Direction >> Exactly the lines from the one that contains "(.024, .022, .022), .6)" to the one that contains "M['quartz'] = quartz()", both lines included, should be copied, and no others.

---------- Material for this exercise

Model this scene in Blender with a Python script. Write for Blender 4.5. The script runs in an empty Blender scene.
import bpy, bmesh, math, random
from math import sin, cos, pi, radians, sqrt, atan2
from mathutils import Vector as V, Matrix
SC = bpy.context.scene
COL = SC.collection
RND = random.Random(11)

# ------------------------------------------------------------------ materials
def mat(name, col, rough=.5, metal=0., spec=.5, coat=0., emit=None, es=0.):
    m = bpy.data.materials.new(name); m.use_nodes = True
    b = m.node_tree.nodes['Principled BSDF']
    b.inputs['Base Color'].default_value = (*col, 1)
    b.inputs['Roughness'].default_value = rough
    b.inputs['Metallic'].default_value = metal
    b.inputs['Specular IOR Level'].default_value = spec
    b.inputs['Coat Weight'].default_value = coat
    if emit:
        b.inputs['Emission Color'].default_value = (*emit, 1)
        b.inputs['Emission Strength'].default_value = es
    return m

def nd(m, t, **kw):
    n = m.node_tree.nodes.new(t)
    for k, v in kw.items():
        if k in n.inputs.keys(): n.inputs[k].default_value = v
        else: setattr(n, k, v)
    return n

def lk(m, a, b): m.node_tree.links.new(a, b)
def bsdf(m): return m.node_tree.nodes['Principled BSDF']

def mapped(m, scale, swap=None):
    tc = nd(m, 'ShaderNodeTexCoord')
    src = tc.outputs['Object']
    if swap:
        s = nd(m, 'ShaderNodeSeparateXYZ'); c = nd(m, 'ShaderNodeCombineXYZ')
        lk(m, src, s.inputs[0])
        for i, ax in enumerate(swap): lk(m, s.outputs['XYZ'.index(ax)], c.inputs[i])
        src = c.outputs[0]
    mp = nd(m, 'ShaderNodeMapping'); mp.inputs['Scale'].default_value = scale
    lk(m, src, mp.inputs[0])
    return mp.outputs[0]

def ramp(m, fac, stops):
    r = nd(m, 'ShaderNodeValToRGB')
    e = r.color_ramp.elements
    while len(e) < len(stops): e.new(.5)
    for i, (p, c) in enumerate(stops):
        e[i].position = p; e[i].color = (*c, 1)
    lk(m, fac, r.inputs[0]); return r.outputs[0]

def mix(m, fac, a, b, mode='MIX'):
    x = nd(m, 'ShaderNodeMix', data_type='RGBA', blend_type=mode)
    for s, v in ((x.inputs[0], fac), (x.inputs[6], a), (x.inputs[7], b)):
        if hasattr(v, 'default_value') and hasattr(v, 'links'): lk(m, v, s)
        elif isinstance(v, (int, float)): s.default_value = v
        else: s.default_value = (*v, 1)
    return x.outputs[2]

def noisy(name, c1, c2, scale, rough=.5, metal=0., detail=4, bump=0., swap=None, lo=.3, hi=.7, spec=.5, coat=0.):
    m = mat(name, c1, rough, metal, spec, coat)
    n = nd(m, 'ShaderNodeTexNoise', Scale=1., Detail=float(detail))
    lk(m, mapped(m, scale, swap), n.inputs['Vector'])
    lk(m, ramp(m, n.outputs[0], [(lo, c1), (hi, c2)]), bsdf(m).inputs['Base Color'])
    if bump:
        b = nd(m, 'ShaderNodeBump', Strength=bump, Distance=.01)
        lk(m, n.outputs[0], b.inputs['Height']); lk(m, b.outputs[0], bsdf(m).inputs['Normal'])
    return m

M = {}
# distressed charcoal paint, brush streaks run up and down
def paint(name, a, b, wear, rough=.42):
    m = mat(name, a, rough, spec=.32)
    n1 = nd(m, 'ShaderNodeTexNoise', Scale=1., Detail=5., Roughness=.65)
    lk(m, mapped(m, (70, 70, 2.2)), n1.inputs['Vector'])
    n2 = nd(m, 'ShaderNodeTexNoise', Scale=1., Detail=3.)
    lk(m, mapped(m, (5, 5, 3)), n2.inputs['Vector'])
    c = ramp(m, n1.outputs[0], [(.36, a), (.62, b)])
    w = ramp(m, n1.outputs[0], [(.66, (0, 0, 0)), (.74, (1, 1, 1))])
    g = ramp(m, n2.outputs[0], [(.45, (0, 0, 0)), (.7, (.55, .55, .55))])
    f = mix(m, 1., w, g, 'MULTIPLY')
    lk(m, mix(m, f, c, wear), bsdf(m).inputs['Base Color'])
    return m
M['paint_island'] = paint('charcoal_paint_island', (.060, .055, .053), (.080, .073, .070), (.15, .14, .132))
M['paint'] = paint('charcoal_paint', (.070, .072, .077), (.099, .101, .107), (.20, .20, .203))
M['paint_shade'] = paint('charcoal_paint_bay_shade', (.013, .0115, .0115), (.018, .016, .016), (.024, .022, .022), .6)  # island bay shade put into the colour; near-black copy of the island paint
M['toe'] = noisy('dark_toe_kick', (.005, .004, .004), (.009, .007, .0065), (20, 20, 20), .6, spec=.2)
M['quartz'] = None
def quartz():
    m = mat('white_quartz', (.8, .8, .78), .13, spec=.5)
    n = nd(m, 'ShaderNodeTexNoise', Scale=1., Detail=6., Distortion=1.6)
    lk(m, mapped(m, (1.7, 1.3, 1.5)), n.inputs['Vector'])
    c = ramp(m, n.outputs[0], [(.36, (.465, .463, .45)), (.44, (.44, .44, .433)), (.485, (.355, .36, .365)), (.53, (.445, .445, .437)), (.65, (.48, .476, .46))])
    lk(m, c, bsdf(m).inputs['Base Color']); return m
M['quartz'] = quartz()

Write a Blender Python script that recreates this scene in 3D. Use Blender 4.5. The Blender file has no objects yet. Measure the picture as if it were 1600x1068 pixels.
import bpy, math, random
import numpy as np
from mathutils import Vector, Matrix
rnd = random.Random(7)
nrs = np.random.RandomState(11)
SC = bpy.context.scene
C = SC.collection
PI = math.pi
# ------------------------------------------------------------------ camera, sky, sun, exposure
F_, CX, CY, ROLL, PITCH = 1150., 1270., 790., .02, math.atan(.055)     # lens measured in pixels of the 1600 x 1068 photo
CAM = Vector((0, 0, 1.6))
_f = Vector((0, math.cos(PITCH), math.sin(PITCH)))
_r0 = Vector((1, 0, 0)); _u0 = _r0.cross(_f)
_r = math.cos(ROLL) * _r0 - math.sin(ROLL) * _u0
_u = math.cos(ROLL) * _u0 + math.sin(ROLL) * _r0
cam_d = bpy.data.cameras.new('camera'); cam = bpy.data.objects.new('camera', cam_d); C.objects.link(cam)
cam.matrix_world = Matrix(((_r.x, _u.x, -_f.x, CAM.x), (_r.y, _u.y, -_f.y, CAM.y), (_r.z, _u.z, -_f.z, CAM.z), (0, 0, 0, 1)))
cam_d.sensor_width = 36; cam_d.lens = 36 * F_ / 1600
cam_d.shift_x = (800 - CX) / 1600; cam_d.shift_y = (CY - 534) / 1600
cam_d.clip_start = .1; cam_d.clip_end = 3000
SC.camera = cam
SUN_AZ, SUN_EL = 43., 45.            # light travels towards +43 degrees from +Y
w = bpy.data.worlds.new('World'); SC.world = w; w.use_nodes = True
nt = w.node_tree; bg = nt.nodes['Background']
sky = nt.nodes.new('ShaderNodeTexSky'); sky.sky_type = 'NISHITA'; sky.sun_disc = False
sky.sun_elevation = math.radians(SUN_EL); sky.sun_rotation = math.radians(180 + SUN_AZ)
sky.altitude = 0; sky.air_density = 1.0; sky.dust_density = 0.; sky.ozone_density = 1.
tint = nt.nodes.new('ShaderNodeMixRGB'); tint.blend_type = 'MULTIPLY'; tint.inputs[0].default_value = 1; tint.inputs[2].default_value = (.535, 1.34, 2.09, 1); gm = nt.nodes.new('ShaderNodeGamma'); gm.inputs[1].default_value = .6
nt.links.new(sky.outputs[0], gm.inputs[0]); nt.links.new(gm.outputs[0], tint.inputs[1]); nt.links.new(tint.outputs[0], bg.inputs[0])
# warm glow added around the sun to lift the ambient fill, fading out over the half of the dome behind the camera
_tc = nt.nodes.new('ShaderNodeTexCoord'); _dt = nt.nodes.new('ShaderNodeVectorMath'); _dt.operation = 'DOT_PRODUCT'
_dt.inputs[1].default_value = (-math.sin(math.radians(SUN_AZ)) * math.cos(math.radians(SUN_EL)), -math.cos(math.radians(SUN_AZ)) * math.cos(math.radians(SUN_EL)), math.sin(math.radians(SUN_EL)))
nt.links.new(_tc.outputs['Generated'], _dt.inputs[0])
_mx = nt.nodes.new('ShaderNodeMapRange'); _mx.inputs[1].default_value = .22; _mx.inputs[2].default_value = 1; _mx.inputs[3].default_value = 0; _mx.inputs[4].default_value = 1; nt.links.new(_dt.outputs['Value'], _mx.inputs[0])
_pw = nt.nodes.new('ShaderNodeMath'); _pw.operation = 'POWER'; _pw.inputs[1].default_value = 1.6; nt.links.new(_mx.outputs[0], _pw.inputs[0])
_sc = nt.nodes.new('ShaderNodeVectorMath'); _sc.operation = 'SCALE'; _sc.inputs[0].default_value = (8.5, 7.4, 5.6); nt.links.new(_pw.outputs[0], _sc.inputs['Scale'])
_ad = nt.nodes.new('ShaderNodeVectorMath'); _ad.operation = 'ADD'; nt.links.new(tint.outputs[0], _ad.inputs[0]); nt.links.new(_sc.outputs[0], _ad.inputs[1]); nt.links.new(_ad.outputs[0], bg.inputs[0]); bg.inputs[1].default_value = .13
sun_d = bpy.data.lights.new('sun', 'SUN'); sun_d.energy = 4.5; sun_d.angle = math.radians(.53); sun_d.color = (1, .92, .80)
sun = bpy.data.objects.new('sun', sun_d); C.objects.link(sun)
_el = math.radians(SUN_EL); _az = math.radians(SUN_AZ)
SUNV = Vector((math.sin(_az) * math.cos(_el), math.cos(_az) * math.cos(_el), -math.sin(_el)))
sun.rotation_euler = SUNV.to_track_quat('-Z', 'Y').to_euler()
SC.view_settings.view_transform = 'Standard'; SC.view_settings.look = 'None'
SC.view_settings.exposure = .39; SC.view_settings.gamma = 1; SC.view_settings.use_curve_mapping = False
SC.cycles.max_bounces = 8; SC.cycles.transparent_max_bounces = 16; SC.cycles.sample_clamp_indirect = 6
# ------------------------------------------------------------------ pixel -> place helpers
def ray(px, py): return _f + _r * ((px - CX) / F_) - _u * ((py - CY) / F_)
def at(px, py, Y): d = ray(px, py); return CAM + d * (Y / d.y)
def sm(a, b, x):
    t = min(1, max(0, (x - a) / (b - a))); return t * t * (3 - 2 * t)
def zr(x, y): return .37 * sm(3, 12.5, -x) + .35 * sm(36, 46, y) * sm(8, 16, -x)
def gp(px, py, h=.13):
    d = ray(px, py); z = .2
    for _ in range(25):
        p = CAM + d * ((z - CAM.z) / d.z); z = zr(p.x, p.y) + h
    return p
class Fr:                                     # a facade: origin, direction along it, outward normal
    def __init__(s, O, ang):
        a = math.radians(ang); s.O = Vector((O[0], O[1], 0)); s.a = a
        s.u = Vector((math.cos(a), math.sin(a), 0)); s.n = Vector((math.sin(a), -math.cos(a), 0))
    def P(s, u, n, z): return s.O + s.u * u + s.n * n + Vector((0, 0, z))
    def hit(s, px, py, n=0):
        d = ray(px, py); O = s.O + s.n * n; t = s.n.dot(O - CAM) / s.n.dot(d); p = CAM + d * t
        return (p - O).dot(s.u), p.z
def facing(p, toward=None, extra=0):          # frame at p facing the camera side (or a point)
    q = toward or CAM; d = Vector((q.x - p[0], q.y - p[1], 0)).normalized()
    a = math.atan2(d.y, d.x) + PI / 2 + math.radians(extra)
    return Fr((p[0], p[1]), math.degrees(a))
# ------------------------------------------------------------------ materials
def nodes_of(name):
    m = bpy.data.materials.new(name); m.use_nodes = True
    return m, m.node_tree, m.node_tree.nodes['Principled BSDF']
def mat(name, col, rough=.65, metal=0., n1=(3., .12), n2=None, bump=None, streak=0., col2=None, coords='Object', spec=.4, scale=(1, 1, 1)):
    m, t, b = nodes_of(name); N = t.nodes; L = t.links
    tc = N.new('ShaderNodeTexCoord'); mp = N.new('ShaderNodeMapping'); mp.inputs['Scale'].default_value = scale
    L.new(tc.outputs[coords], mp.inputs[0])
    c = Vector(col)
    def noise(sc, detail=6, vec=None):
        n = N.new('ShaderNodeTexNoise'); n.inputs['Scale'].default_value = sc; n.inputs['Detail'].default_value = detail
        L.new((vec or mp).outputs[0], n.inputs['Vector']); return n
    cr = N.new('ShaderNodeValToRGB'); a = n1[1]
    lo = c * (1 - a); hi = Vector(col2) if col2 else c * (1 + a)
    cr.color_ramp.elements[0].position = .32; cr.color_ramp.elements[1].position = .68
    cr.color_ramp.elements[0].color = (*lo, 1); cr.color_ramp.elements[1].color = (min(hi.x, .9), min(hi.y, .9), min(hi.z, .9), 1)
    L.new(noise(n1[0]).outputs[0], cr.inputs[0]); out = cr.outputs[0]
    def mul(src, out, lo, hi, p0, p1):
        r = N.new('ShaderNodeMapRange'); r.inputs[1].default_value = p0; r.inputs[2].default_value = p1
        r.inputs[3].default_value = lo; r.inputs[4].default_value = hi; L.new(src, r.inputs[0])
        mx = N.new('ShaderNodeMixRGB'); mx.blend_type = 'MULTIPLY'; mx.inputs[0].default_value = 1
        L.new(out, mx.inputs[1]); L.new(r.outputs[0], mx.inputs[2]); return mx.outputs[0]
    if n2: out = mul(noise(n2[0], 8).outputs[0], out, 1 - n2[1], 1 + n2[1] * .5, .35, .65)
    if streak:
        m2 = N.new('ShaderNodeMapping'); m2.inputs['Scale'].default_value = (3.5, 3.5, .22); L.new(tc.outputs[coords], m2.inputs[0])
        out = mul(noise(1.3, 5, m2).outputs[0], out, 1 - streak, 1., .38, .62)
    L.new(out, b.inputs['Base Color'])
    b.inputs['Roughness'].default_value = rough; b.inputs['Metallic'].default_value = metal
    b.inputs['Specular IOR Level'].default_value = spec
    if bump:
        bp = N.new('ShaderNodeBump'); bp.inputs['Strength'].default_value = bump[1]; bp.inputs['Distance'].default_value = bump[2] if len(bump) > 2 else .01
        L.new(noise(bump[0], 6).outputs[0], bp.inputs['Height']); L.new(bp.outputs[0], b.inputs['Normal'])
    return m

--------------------

Expected answer >>
M['paint_shade'] = paint('charcoal_paint_bay_shade', (.013, .0115, .0115), (.018, .016, .016), (.024, .022, .022), .6)  # island bay shade put into the colour; near-black copy of the island paint
M['toe'] = noisy('dark_toe_kick', (.005, .004, .004), (.009, .007, .0065), (20, 20, 20), .6, spec=.2)
M['quartz'] = None
def quartz():
    m = mat('white_quartz', (.8, .8, .78), .13, spec=.5)
    n = nd(m, 'ShaderNodeTexNoise', Scale=1., Detail=6., Distortion=1.6)
    lk(m, mapped(m, (1.7, 1.3, 1.5)), n.inputs['Vector'])
    c = ramp(m, n.outputs[0], [(.36, (.465, .463, .45)), (.44, (.44, .44, .433)), (.485, (.355, .36, .365)), (.53, (.445, .445, .437)), (.65, (.48, .476, .46))])
    lk(m, c, bsdf(m).inputs['Base Color']); return m
M['quartz'] = quartz()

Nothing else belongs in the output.